== EXERCISE AIM ==
Determine how many lines include the word "wide", then give that number and nothing more.

== SOURCE DATA ==
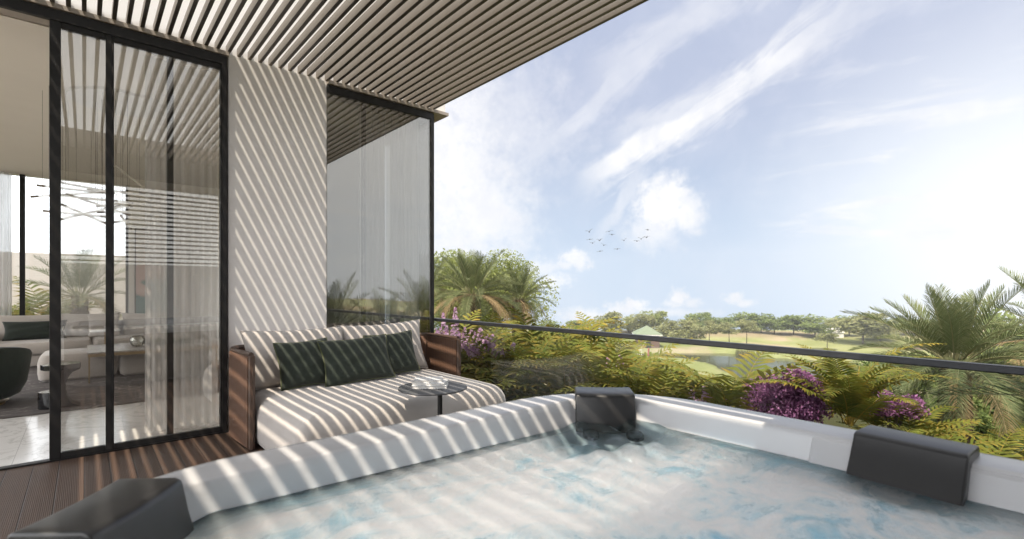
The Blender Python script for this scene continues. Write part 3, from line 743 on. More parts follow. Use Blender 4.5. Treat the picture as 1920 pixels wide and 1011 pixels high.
sp(soft(-1.62, -1.20, 11.50, 12.9, 0.03, 0.64, 0.14), 'armrest', 'boucle', smooth=True)
sp(soft(-1.2, 1.68, 12.62, 12.9, 0.225, 0.70, 0.1), 'backrest', 'boucle', smooth=True)
IC = 'cushions on the sofa indoors'
place_cushion('sofa_cushion', 'boucle', 'large beige cushion on the sofa behind the green one', 'cushion', 0.95, 0.46, 0.2, (-0.72, 12.50, 0.64), R(-14), 0, 11, 0, IC)
place_cushion('sofa_cushion', 'boucle', 'large beige cushion on the sofa seen through the narrow door leaf', 'cushion', 0.85, 0.46, 0.2, (0.10, 12.50, 0.64), R(-14), 0, 12, 0, IC)
place_cushion('sofa_cushion', 'boucle', 'square beige cushion on the sofa behind the small drinks table', 'cushion', 0.45, 0.42, 0.18, (0.28, 12.28, 0.62), R(-16), 0, 13, 0, IC)
place_cushion('sofa_cushion', 'boucle', 'wide beige cushion on the sofa behind the coffee table', 'cushion', 0.75, 0.45, 0.2, (0.95, 12.45, 0.63), R(-14), 0, 14, 0, IC)
place_cushion('sofa_cushion', 'velvet_green', 'long dark green cushion on the sofa indoors', 'cushion', 0.80, 0.34, 0.16, (-0.66, 12.22, 0.60), R(-18), 0, 15, 0, IC)
ot = soft(-0.50, 0.38, 9.45, 10.3, 0.03, 0.42, 0.12).build('ottoman', 'boucle', smooth=True); tag(ot, 'low beige ottoman beside the half moon side table', 'ottoman', 'beige ottomans indoors')
ot = soft(0.40, 0.86, 9.40, 10.0, 0.03, 0.38, 0.1).build('ottoman', 'boucle', smooth=True); tag(ot, 'beige ottoman pushed under the left half of the coffee table', 'ottoman', 'beige ottomans indoors')
ot = soft(0.88, 1.5, 9.40, 10.0, 0.03, 0.38, 0.1).build('ottoman', 'boucle', smooth=True); tag(ot, 'beige ottoman under the coffee table behind the sheer curtain', 'ottoman', 'beige ottomans indoors')
ct = thing('coffee_table', 'long stone topped coffee table with brass frame indoors', 'table', (0.8, 9.6, 0))
cp = lambda mb, n, m, **k: part(mb, n, m, ct, **k)
cp(MB().box(0.03, 1.62, 9.05, 10.25, 0.430, 0.452), 'tabletop', 'stone_top', bevel=0.004)
cp(MB().box(0.035, 1.615, 9.055, 10.245, 0.385, 0.4298), 'table_frame', 'brass')
for x in (0.04, 1.59):
    for y in (9.06, 10.22): cp(MB().box(x, x + 0.018, y, y + 0.018, 0.022, 0.385), 'leg', 'brass')
bw_ = MB(); bw_.lathe([(0.05, 0.0), (0.075, 0.015), (0.10, 0.06), (0.105, 0.10), (0.09, 0.14), (0.07, 0.16), (0.066, 0.16), (0.086, 0.138), (0.10, 0.10), (0.095, 0.06), (0.07, 0.02), (0.0, 0.006)], (0.62, 9.55, 0.453), 28)
tag(bw_.build('glass_bowl', 'clear_glass', smooth=True), 'round clear glass bowl on the coffee table indoors', 'bowl')
tr_ = MB(); rslab(tr_, 0.75, 1.35, 9.55, 9.95, 0.05, [(0.01, 0.453), (0, 0.458), (0, 0.475), (0.006, 0.475), (0.01, 0.461)], 6); tag(tr_.build('tray', 'black_gloss', smooth=True), 'dark lacquer tray on the coffee table indoors', 'tray')
gt = MB(); rslab(gt, 0.82, 1.34, 9.60, 9.9, 0.04, [(0, 0.476), (0, 0.52), (0.004, 0.524)], 6)
mat('box_green', (0.06, 0.10, 0.05), None, 0.4, 10); tag(gt.build('storage_box', 'box_green', smooth=True), 'flat dark green box on the tray indoors', 'box')
dt = thing('drinks_table', 'small white drinks table on a thin brass stem by the sofa', 'table', (0.27, 11.0, 0))
mb = MB(); mb.lathe([(0.20, 0.61), (0.21, 0.615), (0.21, 0.625), (0.20, 0.63)], (0.27, 11.0, 0), 36); part(mb, 'tabletop', 'white_paint', dt, smooth=True)
mb = MB(); mb.tube([(0.27, 11.0, 0.03), (0.27, 11.0, 0.61)], 0.012, 8); part(mb, 'stem', 'brass', dt, smooth=True)
mb = MB(); mb.lathe([(0.13, 0.023), (0.13, 0.035)], (0.27, 11.0, 0), 24); part(mb, 'base', 'brass', dt)
# half-moon side table: two black discs on a crescent leg
st_ = thing('half_moon_table', 'glossy black side table with a crescent cut leg and a low step', 'table', (-0.2, 7.5, 0))
mb = MB(); mb.lathe([(0.166, 0.445), (0.17, 0.45), (0.17, 0.497), (0.166, 0.502)], (-0.2, 7.52, 0), 40); part(mb, 'tabletop', 'black_gloss', st_, smooth=True)
mb = MB(); rs = []
for i in range(13):
    z = 0.024 + 0.42 * i / 12; u = 2 * i / 12 - 1; xr = -0.035 - 0.125 * math.sqrt(max(0, 1 - u * u))
    rs.append([(-0.285, 7.40, z), (xr, 7.40, z), (xr, 7.62, z), (-0.285, 7.62, z)])
mb.rings(rs); part(mb, 'leg', 'black_gloss', st_, smooth=True, sharp=30)
mb = MB(); mb.lathe([(0.12, 0.024), (0.12, 0.20), (0.116, 0.204)], (-0.27, 7.50, 0), 36); part(mb, 'step', 'black_gloss', st_, smooth=True)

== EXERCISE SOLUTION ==
2